The Whole Wide World

"Movie Magazine International" Review

(Air Date: Week Of 12/25/96)

By Andrea Chase


In fiction, plucky heroine meets troubled but brilliant writer, tames his demons and they live happily every after. In real life, though, it's not that simple. An excellent case in point is pulp-fiction writer Robert E. Howard's rocky attempt at romance with Novalyne Price. It's her affecting memoir that forms the basis for the beautiful, delicately-wrought film, "The Whole Wide World."

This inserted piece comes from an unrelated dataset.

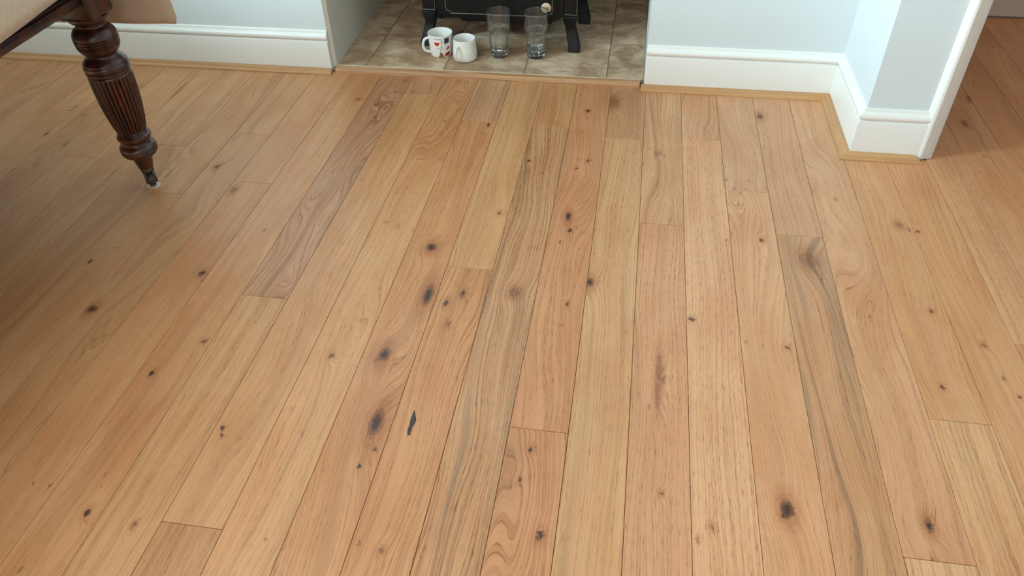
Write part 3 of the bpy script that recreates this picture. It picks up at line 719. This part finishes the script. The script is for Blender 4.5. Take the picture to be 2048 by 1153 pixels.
TX, TY = -1.496, 1.787
table = empty('dining_table', (-1.99, .80, 0))
tag(table, 'dark mahogany dining table on turned reeded legs with castors', 'table')
def TO(name, bm, mat, parent, smooth=True, origin=None):
    bmesh.ops.translate(bm, verts=bm.verts[:], vec=-Vector(table.location))
    return obj(name, bm, mat, parent, smooth=smooth)
TO('tabletop', box(-2.645, -1.345, -.42, 1.885, .746, .772, .006, 3), M_mah, table)
PROF = [(.0205, .060), (.0225, .068), (.0265, .088), (.0305, .105), (.0310, .1075), (.0400, .109), (.0470, .112), (.0510, .118), (.0528, .125), (.0520, .1275), (.0505, .129),
        (.0528, .1315), (.0520, .138), (.0490, .1435), (.0440, .1465), (.0405, .149), (.0390, .154), (.0392, .1585), (.0430, .162), (.0470, .166), (.0482, .171), (.0470, .176),
        (.0430, .1785), (.0415, .180), (.0428, .1825), (.0405, .185), (.0418, .1875), (.0400, .190)]
FL = [(.0408, .1915), (.0425, .1955), (.0452, .206), (.0492, .228), (.0530, .254), (.0560, .282), (.0578, .310), (.0586, .335), (.0588, .355), (.0584, .3655), (.0570, .369)]
PROF2 = [(.0560, .3705), (.0585, .373), (.0598, .377), (.0590, .3800), (.0572, .3812), (.0592, .3835), (.0602, .389), (.0600, .395), (.0585, .3995), (.0578, .4005), (.0580, .4025), (.0555, .4075), (.0500, .4135), (.0440, .4180),
         (.0408, .4215), (.0400, .425), (.0412, .4275), (.0460, .4315), (.0515, .4385), (.0550, .4460), (.0558, .4500), (.0540, .4515), (.0562, .4535), (.0568, .4565), (.0548, .4582), (.0570, .4602), (.0574, .4635),
         (.0554, .4652), (.0574, .4672), (.0576, .4705), (.0558, .4722), (.0574, .4745), (.0570, .4800), (.0540, .4880), (.0495, .4945), (.0440, .4990), (.0390, .5010), (.0362, .5030), (.0352, .5060), (.0362, .5090),
         (.0375, .5105), (.0365, .5120), (.0400, .5140), (.0460, .5170), (.0500, .5210), (.0515, .5270), (.0510, .5300)]
def table_leg(lx, ly, castor=True):
    nf = 30
    def reed(r, z, a):
        if .1925 < z < .3665:
            e = min(1, (z-.1925)/.006, (.3665-z)/.006)
            return r*(1 - .10*e*(1-abs(math.sin(a*nf/2)))**1.3)
        return r
    fl = []
    for (ra, za), (rb, zb) in zip(FL, FL[1:]):
        k = 3
        for i in range(k): fl.append((ra+(rb-ra)*i/k, za+(zb-za)*i/k))
    bm = lathe(bmesh.new(), PROF + fl + [FL[-1]] + PROF2, nf*10, reed, (lx, ly))
    leg = TO('leg', bm, M_mah, table)
    blk = bmesh.new(); add_box(blk, lx-.052, lx+.052, ly-.052, ly+.052, .5275, .7465, .012, 4)
    TO('leg_block', blk, M_mah, leg)
    TO('castor_cup', lathe(bmesh.new(), [(.012, .048), (.0175, .0485), (.0190, .051), (.0196, .056), (.0214, .062), (.0215, .066), (.0200, .067), (.01, .067)], 40, None, (lx, ly)), M_cup, leg)
    # fork: two cheeks and a crown, wheel between them
    dx, dy = .62, -.78             # direction the wheel trails
    def R(u, v, z): return (lx+dx*u-dy*v, ly+dy*u+dx*v, z)
    bm = bmesh.new()
    for s_ in (-1, 1):
        P = [(-.017, .056), (.014, .056), (.026, .046), (.030, .030), (.024, .016), (.006, .014), (-.006, .026), (-.017, .042)]
        A = [bm.verts.new(R(u, s_*.0100, z)) for u, z in P]; B = [bm.verts.new(R(u, s_*.0165, z)) for u, z in P]
        for i in range(8): bm.faces.new((A[i], A[(i+1) % 8], B[(i+1) % 8], B[i]))
        bm.faces.new(A); bm.faces.new(B[::-1])
    P = [(-.018, .044), (.016, .0475), (.018, .057), (-.018, .057)]
    A = [bm.verts.new(R(u, -.0165, z)) for u, z in P]; B = [bm.verts.new(R(u, .0165, z)) for u, z in P]
    for i in range(4): bm.faces.new((A[i], A[(i+1) % 4], B[(i+1) % 4], B[i]))
    bm.faces.new(A); bm.faces.new(B[::-1])
    TO('castor_fork', bm, M_castor, leg)
    bm = bmesh.new(); rings = []
    for v, r in ((-.0105, .014), (-.0105, .0185), (-.007, .0212), (0, .0218), (.007, .0212), (.0105, .0185), (.0105, .014)):
        rings.append([bm.verts.new(R(.013+r*math.cos(2*PI*k/28), v*.92, .0248+r*math.sin(2*PI*k/28))) for k in range(28)])
    for A, B in zip(rings, rings[1:]):
        for k in range(28): bm.faces.new((A[k], A[(k+1) % 28], B[(k+1) % 28], B[k]))
    bm.faces.new(rings[0][::-1]); bm.faces.new(rings[-1])
    TO('castor_wheel', bm, M_castor, leg)
    return leg
for lx, ly in ((TX, TY), (-2.494, TY), (TX, -.31), (-2.494, -.31)): table_leg(lx, ly)
# side rail with a lower bead, end rails
def rail(x0, x1, y0, y1): return box(x0, x1, y0, y1, .576, .7465, .002)
bm = box(-1.492, -1.470, -.258, 1.735, .584, .7465, .001)
TO('side_rail', bm, M_mah, table)
bm = box(-1.493, -1.460, -.258, 1.735, .5735, .5990, .003, 2); add_box(bm, -1.490, -1.4635, -.258, 1.735, .6030, .6075, .0015); TO('rail_bead', bm, M_mah, table)
TO('side_rail', box(-2.518, -2.494, -.258, 1.735, .576, .7465, .001), M_mah, table)
TO('end_rail', box(-2.442, -1.548, 1.787, 1.811, .576, .7465, .001), M_mah, table)
TO('end_rail', box(-2.442, -1.548, -.334, -.310, .576, .7465, .001), M_mah, table)
pad = obj('castor_pad', lathe(bmesh.new(), [(.0165, .0003), (.0185, .0008), (.0190, .0018), (.0182, .0028), (.016, .0030)], 32,
          lambda r, z, a: r*(1+.10*abs(math.cos(2*a))**3)), plain('off_white_plastic', (226, 206, 192), .5), loc=(TX+.0085, TY-.0105, 0))
pad.rotation_euler = (0, 0, .6)
tag(pad, 'small off-white protective pad under the castor of the table leg', 'furniture pad')

# tablecloth: shallow drop at the side, longer drop over the far end
def cloth_mat():
    m, nt, b = new_mat('cream_woven_cloth'); n = N(nt)
    tc = nt.nodes.new('ShaderNodeTexCoord'); s_ = n.sep(tc.outputs['Object'])
    u, v = s_[1], n.math('ADD', s_[0], n.math('MULTIPLY', s_[2], 1.0))
    tri = n.math('ABSOLUTE', n.math('SUBTRACT', n.math('FRACT', n.math('MULTIPLY', u, 30)), .5))
    ph = n.math('ADD', n.math('MULTIPLY', v, 34), n.math('MULTIPLY', tri, 2.0))
    band = n.ramp(n.math('SINE', n.math('MULTIPLY', ph, 6.283)), -.1, .5)
    thr = n.ramp(n.math('SINE', n.math('MULTIPLY', u, 1250)), .1, .8)
    pat = n.math('MULTIPLY', n.math('MULTIPLY', band, thr), n.math('LESS_THAN', n.math('ADD', s_[1], 0), 1.888))
    c = n.mix(n.math('MULTIPLY', pat, .45), lin((202, 178, 152)), lin((232, 215, 192)))
    nt.links.new(c, b.inputs['Base Color']); b.inputs['Roughness'].default_value = .85
    b.inputs['Sheen Weight'].default_value = .2
    bp = nt.nodes.new('ShaderNodeBump'); bp.inputs['Strength'].default_value = .35; bp.inputs['Distance'].default_value = .002
    nt.links.new(n.math('ADD', pat, n.math('MULTIPLY', n.noise(tc.outputs['Object'], 900, 1), .3)), bp.inputs['Height'])
    nt.links.new(bp.outputs[0], b.inputs['Normal'])
    return m
bm = bmesh.new()
nx, ny, nd = 44, 60, 14
X0, X1, Y0, Y1, ZT = -2.655, -1.337, -.43, 1.893, .7745
grid = {}
def side_bottom(y): return .664 + (y-1.306)*.070
def gv(i, j):
    # i over x (0..nx, then the side drop), j over y (0..ny, then the end drop)
    if (i, j) in grid: return grid[(i, j)]
    x = X0 + (X1-X0)*max(0, min(i, nx))/nx; y = Y0 + (Y1-Y0)*min(j, ny)/ny; z = ZT
    if j > ny:
        t = (j-ny)/nd; z = ZT - .319*t + (.004*(X1-x))
        y = Y1 + .010*min(1, t*5) + .010*t + .010*t*math.sin(x*9.0+1.2) + .004*t*math.sin(x*27)
        if i >= nx: x += .004+.002*t
        if i == nx and t > .95: x -= .008
    if i > nx:
        t = (i-nx)/5
        if j <= ny: z = ZT - (ZT-side_bottom(y))*t; x = X1 + .008*min(1, t*2.5)
    if i < 0:  # unseen left drop, added to block window light passing under the table
        t = -i/8; y2 = y
        if j > ny: y = Y1 + .01
        x = X0 - .010*min(1, t*4) - .012*t*math.sin(y2*8); z = ZT - .36*t
    grid[(i, j)] = bm.verts.new((x, y, z)); return grid[(i, j)]
for i in range(-8, nx+5):
    for j in range(ny+nd):
        if (i >= nx or i < 0) and j >= ny: continue
        bm.faces.new((gv(i, j), gv(i+1, j), gv(i+1, j+1), gv(i, j+1)))
cl = obj('tablecloth', bm, cloth_mat(), smooth=True)
for f in cl.data.polygons: f.use_smooth = True
sm = cl.modifiers.new('thickness', 'SOLIDIFY'); sm.thickness = .0016; sm.offset = 1
tag(cl, 'cream woven cloth draped over the dark dining table', 'tablecloth')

It's easy to understand Bob's attraction to Novalyne. She's pretty, brainy, and darned if she'll settle for what rural Texas in the 30s offers its womenfolk. Her attraction to him is only slightly harder to figure out. A self-described big ugly lummox, who's also reclusive, and eccentric, Bobby-boy is easily the most interesting thing for a hundred miles in any direction. But the fact that he still lives at home with his neurotically possessive mother, however, almost stops things before they get started. When Novalyne suspects that Mom is performing a full body-block on her son's romance, she walks right into the lioness's den to stake out her territory. With her arrival, Bob is offered a tenuous link to life in the outside world, and he clings to it even as it precipitates a painful inner struggle to cut the apron strings that bind.

Dan Ireland has hit paydirt here with a first-rate cast for his directorial debut. Renee Zewilliger's Novalyne is all crinkly eyes, voracious gumption and a smile that could melt Pluto, planet and lord of the dead. It's a role that could have turned unforgivably mushy with just one false move from a lesser talent. Vincent D'Onofrio's Bob defines the awkwardness and tragedy of a writer truly comfortable only in fantasy worlds of his own making. But the true gem is Anne Wedgeworth as Bob's mother. With a face that speaks volumes, eyes that can freeze and burn at the same time, and only two dozen or so lines of dialoge, she fleshes out a character that is THE textbook case of smother love. Yet, in one of the many wondrously unexpected turns this tale takes, she changes, with her final few words on screen from an object of scorn to one of pathos, even sympathy.

Fans of Robert E. Howard will enjoy meeting the unconventional creator of some of the purest pulp ever produced. Non-fans probably won't storm bookstores in hordes to read up on Conan the Barbarian, but they'll be hard pressed to forget this sad, sweet, tale of his creator.